WRITTEN PROBLEM: The listing must be reproduced in full, exactly as it stands.

RECORDED INFORMATION:

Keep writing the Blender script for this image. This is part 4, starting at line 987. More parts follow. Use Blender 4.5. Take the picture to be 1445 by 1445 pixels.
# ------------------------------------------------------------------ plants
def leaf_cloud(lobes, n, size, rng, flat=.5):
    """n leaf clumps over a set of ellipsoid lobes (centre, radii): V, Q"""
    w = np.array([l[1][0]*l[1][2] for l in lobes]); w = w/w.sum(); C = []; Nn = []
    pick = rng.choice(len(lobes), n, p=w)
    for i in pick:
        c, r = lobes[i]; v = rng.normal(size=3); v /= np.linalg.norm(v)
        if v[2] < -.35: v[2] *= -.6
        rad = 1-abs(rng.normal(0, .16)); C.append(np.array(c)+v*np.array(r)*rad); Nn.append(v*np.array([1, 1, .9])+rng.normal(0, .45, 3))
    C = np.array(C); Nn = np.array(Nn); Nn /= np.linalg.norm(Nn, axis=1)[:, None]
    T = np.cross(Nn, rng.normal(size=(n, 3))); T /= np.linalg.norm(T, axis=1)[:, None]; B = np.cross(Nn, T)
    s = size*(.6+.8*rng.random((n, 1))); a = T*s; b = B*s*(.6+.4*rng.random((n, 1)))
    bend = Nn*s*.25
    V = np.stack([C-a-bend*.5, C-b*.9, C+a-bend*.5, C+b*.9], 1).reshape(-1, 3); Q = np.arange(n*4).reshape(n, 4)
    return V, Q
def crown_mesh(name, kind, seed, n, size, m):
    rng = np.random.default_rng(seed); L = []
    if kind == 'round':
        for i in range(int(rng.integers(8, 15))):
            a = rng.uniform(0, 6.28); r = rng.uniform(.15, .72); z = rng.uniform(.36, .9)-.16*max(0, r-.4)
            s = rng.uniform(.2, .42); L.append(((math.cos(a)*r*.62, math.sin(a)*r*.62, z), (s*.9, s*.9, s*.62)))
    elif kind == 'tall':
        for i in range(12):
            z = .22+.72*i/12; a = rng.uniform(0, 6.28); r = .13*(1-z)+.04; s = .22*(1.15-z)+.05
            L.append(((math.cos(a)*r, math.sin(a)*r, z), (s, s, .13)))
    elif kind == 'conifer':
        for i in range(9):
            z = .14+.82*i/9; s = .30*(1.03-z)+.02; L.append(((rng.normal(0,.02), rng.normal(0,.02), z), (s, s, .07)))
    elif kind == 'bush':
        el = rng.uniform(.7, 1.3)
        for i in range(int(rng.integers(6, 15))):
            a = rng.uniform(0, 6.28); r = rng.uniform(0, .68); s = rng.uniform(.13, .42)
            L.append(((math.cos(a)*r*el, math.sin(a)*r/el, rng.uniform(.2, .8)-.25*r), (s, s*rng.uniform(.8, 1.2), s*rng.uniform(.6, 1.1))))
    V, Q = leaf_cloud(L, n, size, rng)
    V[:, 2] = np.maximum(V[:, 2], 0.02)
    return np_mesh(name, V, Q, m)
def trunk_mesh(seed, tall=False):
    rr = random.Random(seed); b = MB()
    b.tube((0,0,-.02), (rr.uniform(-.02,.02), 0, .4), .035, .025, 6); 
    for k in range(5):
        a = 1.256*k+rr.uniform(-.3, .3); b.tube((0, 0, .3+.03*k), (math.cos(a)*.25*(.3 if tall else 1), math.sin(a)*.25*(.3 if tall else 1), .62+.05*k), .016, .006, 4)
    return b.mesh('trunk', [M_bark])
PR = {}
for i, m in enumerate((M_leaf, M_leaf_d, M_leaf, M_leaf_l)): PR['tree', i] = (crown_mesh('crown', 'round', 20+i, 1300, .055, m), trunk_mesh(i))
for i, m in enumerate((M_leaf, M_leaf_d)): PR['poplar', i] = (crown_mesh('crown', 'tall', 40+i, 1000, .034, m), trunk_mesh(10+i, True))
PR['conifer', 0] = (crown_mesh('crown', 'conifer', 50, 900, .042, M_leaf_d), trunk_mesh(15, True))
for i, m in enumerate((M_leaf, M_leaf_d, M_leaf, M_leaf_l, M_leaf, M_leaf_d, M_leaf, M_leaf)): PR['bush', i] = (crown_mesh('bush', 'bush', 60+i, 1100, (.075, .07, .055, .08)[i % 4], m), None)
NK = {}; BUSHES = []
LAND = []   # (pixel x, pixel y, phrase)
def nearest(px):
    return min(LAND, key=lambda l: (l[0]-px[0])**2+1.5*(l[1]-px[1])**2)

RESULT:
Keep writing the Blender script for this image. This is part 4, starting at line 987. More parts follow. Use Blender 4.5. Take the picture to be 1445 by 1445 pixels.
# ------------------------------------------------------------------ plants
def leaf_cloud(lobes, n, size, rng, flat=.5):
    """n leaf clumps over a set of ellipsoid lobes (centre, radii): V, Q"""
    w = np.array([l[1][0]*l[1][2] for l in lobes]); w = w/w.sum(); C = []; Nn = []
    pick = rng.choice(len(lobes), n, p=w)
    for i in pick:
        c, r = lobes[i]; v = rng.normal(size=3); v /= np.linalg.norm(v)
        if v[2] < -.35: v[2] *= -.6
        rad = 1-abs(rng.normal(0, .16)); C.append(np.array(c)+v*np.array(r)*rad); Nn.append(v*np.array([1, 1, .9])+rng.normal(0, .45, 3))
    C = np.array(C); Nn = np.array(Nn); Nn /= np.linalg.norm(Nn, axis=1)[:, None]
    T = np.cross(Nn, rng.normal(size=(n, 3))); T /= np.linalg.norm(T, axis=1)[:, None]; B = np.cross(Nn, T)
    s = size*(.6+.8*rng.random((n, 1))); a = T*s; b = B*s*(.6+.4*rng.random((n, 1)))
    bend = Nn*s*.25
    V = np.stack([C-a-bend*.5, C-b*.9, C+a-bend*.5, C+b*.9], 1).reshape(-1, 3); Q = np.arange(n*4).reshape(n, 4)
    return V, Q
def crown_mesh(name, kind, seed, n, size, m):
    rng = np.random.default_rng(seed); L = []
    if kind == 'round':
        for i in range(int(rng.integers(8, 15))):
            a = rng.uniform(0, 6.28); r = rng.uniform(.15, .72); z = rng.uniform(.36, .9)-.16*max(0, r-.4)
            s = rng.uniform(.2, .42); L.append(((math.cos(a)*r*.62, math.sin(a)*r*.62, z), (s*.9, s*.9, s*.62)))
    elif kind == 'tall':
        for i in range(12):
            z = .22+.72*i/12; a = rng.uniform(0, 6.28); r = .13*(1-z)+.04; s = .22*(1.15-z)+.05
            L.append(((math.cos(a)*r, math.sin(a)*r, z), (s, s, .13)))
    elif kind == 'conifer':
        for i in range(9):
            z = .14+.82*i/9; s = .30*(1.03-z)+.02; L.append(((rng.normal(0,.02), rng.normal(0,.02), z), (s, s, .07)))
    elif kind == 'bush':
        el = rng.uniform(.7, 1.3)
        for i in range(int(rng.integers(6, 15))):
            a = rng.uniform(0, 6.28); r = rng.uniform(0, .68); s = rng.uniform(.13, .42)
            L.append(((math.cos(a)*r*el, math.sin(a)*r/el, rng.uniform(.2, .8)-.25*r), (s, s*rng.uniform(.8, 1.2), s*rng.uniform(.6, 1.1))))
    V, Q = leaf_cloud(L, n, size, rng)
    V[:, 2] = np.maximum(V[:, 2], 0.02)
    return np_mesh(name, V, Q, m)
def trunk_mesh(seed, tall=False):
    rr = random.Random(seed); b = MB()
    b.tube((0,0,-.02), (rr.uniform(-.02,.02), 0, .4), .035, .025, 6); 
    for k in range(5):
        a = 1.256*k+rr.uniform(-.3, .3); b.tube((0, 0, .3+.03*k), (math.cos(a)*.25*(.3 if tall else 1), math.sin(a)*.25*(.3 if tall else 1), .62+.05*k), .016, .006, 4)
    return b.mesh('trunk', [M_bark])
PR = {}
for i, m in enumerate((M_leaf, M_leaf_d, M_leaf, M_leaf_l)): PR['tree', i] = (crown_mesh('crown', 'round', 20+i, 1300, .055, m), trunk_mesh(i))
for i, m in enumerate((M_leaf, M_leaf_d)): PR['poplar', i] = (crown_mesh('crown', 'tall', 40+i, 1000, .034, m), trunk_mesh(10+i, True))
PR['conifer', 0] = (crown_mesh('crown', 'conifer', 50, 900, .042, M_leaf_d), trunk_mesh(15, True))
for i, m in enumerate((M_leaf, M_leaf_d, M_leaf, M_leaf_l, M_leaf, M_leaf_d, M_leaf, M_leaf)): PR['bush', i] = (crown_mesh('bush', 'bush', 60+i, 1100, (.075, .07, .055, .08)[i % 4], m), None)
NK = {}; BUSHES = []
LAND = []   # (pixel x, pixel y, phrase)
def nearest(px):
    return min(LAND, key=lambda l: (l[0]-px[0])**2+1.5*(l[1]-px[1])**2)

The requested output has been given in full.